Leaving aside the growth in debris from collisions for a moment, the number of satellites being sent into space is also increasing rapidly.

Go back to the 2000s, and the average for the number of satellites launched each year would be about 100. In this decade, the proliferation of small satellite technologies will likely see the annual average rise above 1,000.

Ideas to clean up space

By and large, everyone operating in orbit now follows international mitigation guidelines. Or tries to.

These include ensuring there is enough propellant at the end of a satellite's life so that it can be pulled out of the sky or at the very least pushed into a graveyard orbit.

Hardware that can't be commanded to de-orbit should have its fuel tanks vented and its batteries disconnected to reduce the chances of an explosion (a major source of the debris now up there).

The goal is to make sure all low-orbiting material is removed within 25 years of launch.

However, compliance, even from well-intentioned actors, has traditionally been quite poor.

There are lots of ideas out there to clean up space.
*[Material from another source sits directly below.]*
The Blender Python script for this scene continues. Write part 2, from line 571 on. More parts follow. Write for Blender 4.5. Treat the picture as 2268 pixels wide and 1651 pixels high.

Many of them look far-fetched and utterly impractical. Some of the more sensible proposals have reached the demonstration phase.

The Japanese-UK company Astroscale is currently in orbit showcasing how it would approach and grab redundant and uncooperative hardware.

It's likely soon to have to perform this procedure for real on a broadband satellite belonging to the UK operator OneWeb.

It has a spacecraft in its fleet that has failed at an altitude of more than 1,000km. At that height, the satellite would take many centuries to come down on its own.

It has been calculated that just taking away a few key spent rocket stages or broken satellites each year would substantially reduce the potential for collision and cap the growth in space debris over coming decades.